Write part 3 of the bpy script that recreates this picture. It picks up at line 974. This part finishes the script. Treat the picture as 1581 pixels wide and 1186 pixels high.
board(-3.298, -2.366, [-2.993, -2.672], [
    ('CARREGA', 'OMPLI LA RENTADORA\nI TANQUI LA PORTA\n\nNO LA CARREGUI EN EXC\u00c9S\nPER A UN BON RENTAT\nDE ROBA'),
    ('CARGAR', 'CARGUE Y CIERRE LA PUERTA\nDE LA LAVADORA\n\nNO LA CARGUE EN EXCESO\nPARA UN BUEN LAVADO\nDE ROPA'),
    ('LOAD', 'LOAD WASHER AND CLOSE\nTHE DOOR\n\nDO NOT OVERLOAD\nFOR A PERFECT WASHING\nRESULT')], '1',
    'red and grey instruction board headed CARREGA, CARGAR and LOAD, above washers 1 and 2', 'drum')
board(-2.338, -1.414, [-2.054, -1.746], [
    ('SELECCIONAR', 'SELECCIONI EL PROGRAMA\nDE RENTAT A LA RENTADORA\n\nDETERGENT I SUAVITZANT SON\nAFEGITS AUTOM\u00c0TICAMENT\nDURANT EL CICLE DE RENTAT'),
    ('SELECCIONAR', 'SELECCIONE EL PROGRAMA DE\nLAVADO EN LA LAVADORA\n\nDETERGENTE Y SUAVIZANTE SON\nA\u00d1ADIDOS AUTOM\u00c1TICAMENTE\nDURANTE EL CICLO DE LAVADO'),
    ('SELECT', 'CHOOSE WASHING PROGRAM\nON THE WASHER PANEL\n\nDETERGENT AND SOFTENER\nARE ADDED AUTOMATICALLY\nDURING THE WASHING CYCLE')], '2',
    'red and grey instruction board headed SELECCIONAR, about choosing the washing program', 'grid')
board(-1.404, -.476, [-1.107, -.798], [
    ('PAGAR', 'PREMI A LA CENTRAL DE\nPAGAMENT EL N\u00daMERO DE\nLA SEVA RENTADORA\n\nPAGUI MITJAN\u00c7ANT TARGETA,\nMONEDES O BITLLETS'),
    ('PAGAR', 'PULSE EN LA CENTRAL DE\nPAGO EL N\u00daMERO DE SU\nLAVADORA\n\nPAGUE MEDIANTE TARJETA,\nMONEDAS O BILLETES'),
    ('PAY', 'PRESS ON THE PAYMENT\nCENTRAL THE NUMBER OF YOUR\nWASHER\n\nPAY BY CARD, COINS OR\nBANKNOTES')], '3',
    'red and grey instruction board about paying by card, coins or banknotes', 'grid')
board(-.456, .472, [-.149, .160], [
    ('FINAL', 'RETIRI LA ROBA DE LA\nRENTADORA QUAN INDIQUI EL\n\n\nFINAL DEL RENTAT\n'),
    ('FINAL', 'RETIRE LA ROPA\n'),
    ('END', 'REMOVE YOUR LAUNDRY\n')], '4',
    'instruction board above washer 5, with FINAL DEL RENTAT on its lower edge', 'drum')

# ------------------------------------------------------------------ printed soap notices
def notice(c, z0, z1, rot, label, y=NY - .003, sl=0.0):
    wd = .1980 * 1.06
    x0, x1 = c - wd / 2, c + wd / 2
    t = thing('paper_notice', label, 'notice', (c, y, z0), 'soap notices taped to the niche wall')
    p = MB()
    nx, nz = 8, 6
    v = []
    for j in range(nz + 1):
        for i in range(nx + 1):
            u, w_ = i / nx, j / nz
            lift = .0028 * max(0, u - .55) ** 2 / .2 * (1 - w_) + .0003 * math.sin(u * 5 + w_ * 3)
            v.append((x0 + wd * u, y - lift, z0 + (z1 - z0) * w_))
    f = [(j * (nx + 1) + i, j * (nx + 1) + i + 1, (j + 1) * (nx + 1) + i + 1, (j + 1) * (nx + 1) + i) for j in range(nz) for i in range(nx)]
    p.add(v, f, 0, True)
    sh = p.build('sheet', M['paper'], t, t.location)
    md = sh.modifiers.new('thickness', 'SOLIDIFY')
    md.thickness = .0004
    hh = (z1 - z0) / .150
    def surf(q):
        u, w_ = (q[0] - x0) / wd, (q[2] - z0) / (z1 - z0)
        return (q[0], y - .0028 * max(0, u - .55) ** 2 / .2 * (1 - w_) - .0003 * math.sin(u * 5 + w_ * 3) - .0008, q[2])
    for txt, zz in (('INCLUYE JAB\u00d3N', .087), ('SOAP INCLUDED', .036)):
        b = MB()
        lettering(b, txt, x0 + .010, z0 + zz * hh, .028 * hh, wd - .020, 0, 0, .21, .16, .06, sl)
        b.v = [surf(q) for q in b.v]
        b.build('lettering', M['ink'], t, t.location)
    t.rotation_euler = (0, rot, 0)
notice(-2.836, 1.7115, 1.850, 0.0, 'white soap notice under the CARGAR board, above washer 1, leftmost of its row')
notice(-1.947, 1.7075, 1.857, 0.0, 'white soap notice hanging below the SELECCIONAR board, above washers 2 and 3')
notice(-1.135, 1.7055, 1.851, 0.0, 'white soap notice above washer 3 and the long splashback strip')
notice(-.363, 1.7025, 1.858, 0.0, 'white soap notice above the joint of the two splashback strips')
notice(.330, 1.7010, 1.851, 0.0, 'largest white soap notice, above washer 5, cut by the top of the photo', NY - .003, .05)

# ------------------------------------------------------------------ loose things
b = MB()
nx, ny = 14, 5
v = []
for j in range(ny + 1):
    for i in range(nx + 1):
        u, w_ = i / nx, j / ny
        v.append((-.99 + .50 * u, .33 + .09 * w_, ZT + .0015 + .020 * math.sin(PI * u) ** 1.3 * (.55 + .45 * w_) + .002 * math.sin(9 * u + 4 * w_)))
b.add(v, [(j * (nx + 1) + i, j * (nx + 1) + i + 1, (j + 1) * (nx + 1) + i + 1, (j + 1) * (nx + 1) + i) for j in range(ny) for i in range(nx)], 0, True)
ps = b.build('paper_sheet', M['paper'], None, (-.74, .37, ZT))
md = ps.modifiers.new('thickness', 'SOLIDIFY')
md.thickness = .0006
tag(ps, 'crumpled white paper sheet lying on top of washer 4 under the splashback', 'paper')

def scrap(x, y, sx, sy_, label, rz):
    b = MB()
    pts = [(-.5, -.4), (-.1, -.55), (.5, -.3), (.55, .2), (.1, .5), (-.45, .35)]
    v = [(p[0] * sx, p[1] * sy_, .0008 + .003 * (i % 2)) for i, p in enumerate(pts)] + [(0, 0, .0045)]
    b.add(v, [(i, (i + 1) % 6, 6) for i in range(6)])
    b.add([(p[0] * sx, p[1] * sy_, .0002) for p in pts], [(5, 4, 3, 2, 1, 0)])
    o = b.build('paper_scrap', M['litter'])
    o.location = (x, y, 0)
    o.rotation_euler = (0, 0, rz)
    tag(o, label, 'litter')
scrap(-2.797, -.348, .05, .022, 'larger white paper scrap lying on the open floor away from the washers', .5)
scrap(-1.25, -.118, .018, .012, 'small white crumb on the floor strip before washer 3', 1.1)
- - - -
Each line of the listing should be echoed back exactly.

Write part 3 of the bpy script that recreates this picture. It picks up at line 974. This part finishes the script. Treat the picture as 1581 pixels wide and 1186 pixels high.
board(-3.298, -2.366, [-2.993, -2.672], [
    ('CARREGA', 'OMPLI LA RENTADORA\nI TANQUI LA PORTA\n\nNO LA CARREGUI EN EXC\u00c9S\nPER A UN BON RENTAT\nDE ROBA'),
    ('CARGAR', 'CARGUE Y CIERRE LA PUERTA\nDE LA LAVADORA\n\nNO LA CARGUE EN EXCESO\nPARA UN BUEN LAVADO\nDE ROPA'),
    ('LOAD', 'LOAD WASHER AND CLOSE\nTHE DOOR\n\nDO NOT OVERLOAD\nFOR A PERFECT WASHING\nRESULT')], '1',
    'red and grey instruction board headed CARREGA, CARGAR and LOAD, above washers 1 and 2', 'drum')
board(-2.338, -1.414, [-2.054, -1.746], [
    ('SELECCIONAR', 'SELECCIONI EL PROGRAMA\nDE RENTAT A LA RENTADORA\n\nDETERGENT I SUAVITZANT SON\nAFEGITS AUTOM\u00c0TICAMENT\nDURANT EL CICLE DE RENTAT'),
    ('SELECCIONAR', 'SELECCIONE EL PROGRAMA DE\nLAVADO EN LA LAVADORA\n\nDETERGENTE Y SUAVIZANTE SON\nA\u00d1ADIDOS AUTOM\u00c1TICAMENTE\nDURANTE EL CICLO DE LAVADO'),
    ('SELECT', 'CHOOSE WASHING PROGRAM\nON THE WASHER PANEL\n\nDETERGENT AND SOFTENER\nARE ADDED AUTOMATICALLY\nDURING THE WASHING CYCLE')], '2',
    'red and grey instruction board headed SELECCIONAR, about choosing the washing program', 'grid')
board(-1.404, -.476, [-1.107, -.798], [
    ('PAGAR', 'PREMI A LA CENTRAL DE\nPAGAMENT EL N\u00daMERO DE\nLA SEVA RENTADORA\n\nPAGUI MITJAN\u00c7ANT TARGETA,\nMONEDES O BITLLETS'),
    ('PAGAR', 'PULSE EN LA CENTRAL DE\nPAGO EL N\u00daMERO DE SU\nLAVADORA\n\nPAGUE MEDIANTE TARJETA,\nMONEDAS O BILLETES'),
    ('PAY', 'PRESS ON THE PAYMENT\nCENTRAL THE NUMBER OF YOUR\nWASHER\n\nPAY BY CARD, COINS OR\nBANKNOTES')], '3',
    'red and grey instruction board about paying by card, coins or banknotes', 'grid')
board(-.456, .472, [-.149, .160], [
    ('FINAL', 'RETIRI LA ROBA DE LA\nRENTADORA QUAN INDIQUI EL\n\n\nFINAL DEL RENTAT\n'),
    ('FINAL', 'RETIRE LA ROPA\n'),
    ('END', 'REMOVE YOUR LAUNDRY\n')], '4',
    'instruction board above washer 5, with FINAL DEL RENTAT on its lower edge', 'drum')

# ------------------------------------------------------------------ printed soap notices
def notice(c, z0, z1, rot, label, y=NY - .003, sl=0.0):
    wd = .1980 * 1.06
    x0, x1 = c - wd / 2, c + wd / 2
    t = thing('paper_notice', label, 'notice', (c, y, z0), 'soap notices taped to the niche wall')
    p = MB()
    nx, nz = 8, 6
    v = []
    for j in range(nz + 1):
        for i in range(nx + 1):
            u, w_ = i / nx, j / nz
            lift = .0028 * max(0, u - .55) ** 2 / .2 * (1 - w_) + .0003 * math.sin(u * 5 + w_ * 3)
            v.append((x0 + wd * u, y - lift, z0 + (z1 - z0) * w_))
    f = [(j * (nx + 1) + i, j * (nx + 1) + i + 1, (j + 1) * (nx + 1) + i + 1, (j + 1) * (nx + 1) + i) for j in range(nz) for i in range(nx)]
    p.add(v, f, 0, True)
    sh = p.build('sheet', M['paper'], t, t.location)
    md = sh.modifiers.new('thickness', 'SOLIDIFY')
    md.thickness = .0004
    hh = (z1 - z0) / .150
    def surf(q):
        u, w_ = (q[0] - x0) / wd, (q[2] - z0) / (z1 - z0)
        return (q[0], y - .0028 * max(0, u - .55) ** 2 / .2 * (1 - w_) - .0003 * math.sin(u * 5 + w_ * 3) - .0008, q[2])
    for txt, zz in (('INCLUYE JAB\u00d3N', .087), ('SOAP INCLUDED', .036)):
        b = MB()
        lettering(b, txt, x0 + .010, z0 + zz * hh, .028 * hh, wd - .020, 0, 0, .21, .16, .06, sl)
        b.v = [surf(q) for q in b.v]
        b.build('lettering', M['ink'], t, t.location)
    t.rotation_euler = (0, rot, 0)
notice(-2.836, 1.7115, 1.850, 0.0, 'white soap notice under the CARGAR board, above washer 1, leftmost of its row')
notice(-1.947, 1.7075, 1.857, 0.0, 'white soap notice hanging below the SELECCIONAR board, above washers 2 and 3')
notice(-1.135, 1.7055, 1.851, 0.0, 'white soap notice above washer 3 and the long splashback strip')
notice(-.363, 1.7025, 1.858, 0.0, 'white soap notice above the joint of the two splashback strips')
notice(.330, 1.7010, 1.851, 0.0, 'largest white soap notice, above washer 5, cut by the top of the photo', NY - .003, .05)

# ------------------------------------------------------------------ loose things
b = MB()
nx, ny = 14, 5
v = []
for j in range(ny + 1):
    for i in range(nx + 1):
        u, w_ = i / nx, j / ny
        v.append((-.99 + .50 * u, .33 + .09 * w_, ZT + .0015 + .020 * math.sin(PI * u) ** 1.3 * (.55 + .45 * w_) + .002 * math.sin(9 * u + 4 * w_)))
b.add(v, [(j * (nx + 1) + i, j * (nx + 1) + i + 1, (j + 1) * (nx + 1) + i + 1, (j + 1) * (nx + 1) + i) for j in range(ny) for i in range(nx)], 0, True)
ps = b.build('paper_sheet', M['paper'], None, (-.74, .37, ZT))
md = ps.modifiers.new('thickness', 'SOLIDIFY')
md.thickness = .0006
tag(ps, 'crumpled white paper sheet lying on top of washer 4 under the splashback', 'paper')

def scrap(x, y, sx, sy_, label, rz):
    b = MB()
    pts = [(-.5, -.4), (-.1, -.55), (.5, -.3), (.55, .2), (.1, .5), (-.45, .35)]
    v = [(p[0] * sx, p[1] * sy_, .0008 + .003 * (i % 2)) for i, p in enumerate(pts)] + [(0, 0, .0045)]
    b.add(v, [(i, (i + 1) % 6, 6) for i in range(6)])
    b.add([(p[0] * sx, p[1] * sy_, .0002) for p in pts], [(5, 4, 3, 2, 1, 0)])
    o = b.build('paper_scrap', M['litter'])
    o.location = (x, y, 0)
    o.rotation_euler = (0, 0, rz)
    tag(o, label, 'litter')
scrap(-2.797, -.348, .05, .022, 'larger white paper scrap lying on the open floor away from the washers', .5)
scrap(-1.25, -.118, .018, .012, 'small white crumb on the floor strip before washer 3', 1.1)